La diplomacia española, a la deriva
Con la sociedad artificialmente dividida resulta imposible mantener una política exterior coherente. Tampoco parece necesaria si, a la postre, no sabemos qué intereses queremos defender
Para ser un actor global primero hay que ser. El Estado es la forma más clásica de ente político, aunque no el único. En nuestro tiempo nos encontramos con corporaciones y organizaciones no gubernamentales que juegan un papel destacado en la escena internacional. Un Estado puede ser actor si sabe cuáles son sus intereses y tiene voluntad para ejercer influencia. En caso contrario estará expuesto a los vaivenes de su entorno.
España se caracteriza por su importante historia, por ocupar una posición geográfica crítica, por llevar algo más de un siglo ensimismada en un estéril y provinciano debate sobre naciones y nacionalidades y, más recientemente, por la erección de un muro a cargo del Gobierno cuyo objetivo es garantizar la división y el odio entre los españoles.
Con la sociedad artificialmente dividida resulta imposible mantener una política exterior coherente. Tampoco parece necesaria si, a la postre, no sabemos qué intereses queremos defender. Garantizada la división entre los españoles, para así poder cohesionar una mayoría parlamentaria antiespañola, todo consenso nacional de orden estratégico resulta inviable.
Tenemos una estructura administrativa dedicada a la acción exterior que hace lo que puede, gestiona, trata de salvar los muebles del naufragio, pero que no dispone de lo fundamental, de un guión que ordene y dé sentido a su trabajo. La incoherencia se ha hecho norma. Ya a nadie le sorprende nada. Todo puede ocurrir en una actividad orquestada desde la Moncloa siguiendo criterios partidistas y cortoplacistas. Un día descubrimos que la guerra es posible en Europa y nos disponemos a aumentar el gasto en defensa, tras años de abandono. Nuestro atlantismo y europeísmo resulta que es compatible con hacer el juego a organizaciones islamistas y terroristas, que tienen a bien felicitarnos para vergüenza nacional. Nuestro presidente hace uso y abuso de la causa palestina para provecho propio y se queda virtualmente solo en el camino, escenificando hasta qué punto estamos lejos de nuestros socios y aliados en la Unión Europea y la Alianza Atlántica. Ante la imposibilidad de justificar la falta de criterio y coherencia de las medidas que se están tomando, nuestras autoridades han recurrido a un pudoroso silencio. Resulta que somos una democracia sin derecho a saber qué hacen nuestros gobernantes en el plano diplomático. ¿Qué pasa con nuestra presencia en el Magreb? ¿Qué se está negociando respecto al futuro de Gibraltar en la Unión Europea?
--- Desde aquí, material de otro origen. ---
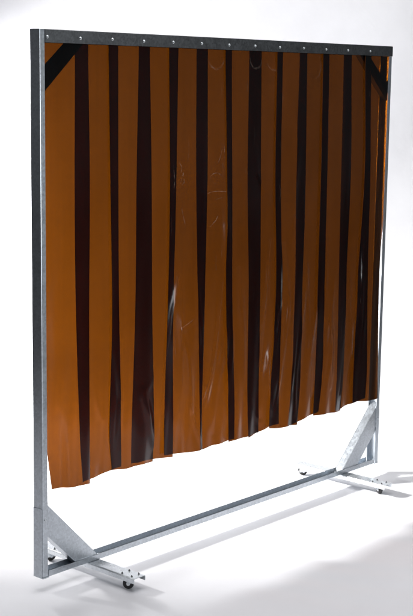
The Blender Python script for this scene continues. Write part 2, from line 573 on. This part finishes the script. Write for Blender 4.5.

Estamos viviendo tiempos críticos en lo que se replantean muchos de los acuerdos y políticas de las últimas décadas. Xi Jinping está en Europa alimentando nuestra división y la de la Alianza con el atractivo anzuelo del formidable mercado chino y buscando acceder a nuestra tecnología y vendernos sus productos con precios más que competitivos gracias a condiciones laborales incomparables. ¿Cuál es nuestra posición? Nos sumamos a lo que se aprueba en Bruselas, aceptamos que China es un «rival sistémico» pero el entorno monclovita continúa abriendo puertas a sus intereses. Aceptamos que Rusia es una amenaza, pero destacamos por lo parco de nuestra ayuda a Ucrania y por la cuantía de nuestras compras a Rusia. El Gobierno de Moscú interviene en nuestros asuntos internos a través de informaciones falsas, pero el Gobierno reserva sus críticas a la oposición.
Si a la inconsistencia sumamos la lamentable imagen que estamos dando con escándalos de corrupción, asalto a la libertad de prensa y a la independencia de los jueces, solicitud de que la Comisión ponga orden en nuestro propio Estado de derecho, un presidente que se retira a meditar sobre su existencia mientras su esposa es cuestionada por dedicarse al tráfico de influencias, tema que los jueces tendrán que resolver con la colaboración de la Guardia Civil… podremos imaginarnos la autoridad con la que nuestros representantes actúan más allá de nuestras fronteras.
Con la campaña electoral para el Parlamento Europeo se abre una oportunidad para que nuestras fuerzas políticas expliquen qué idea tienen del papel de España en el mundo. Urge derribar muros y hacer pedagogía para que la propia sociedad exija, de una vez por todas, acabar con una situación tan penosa como humillante.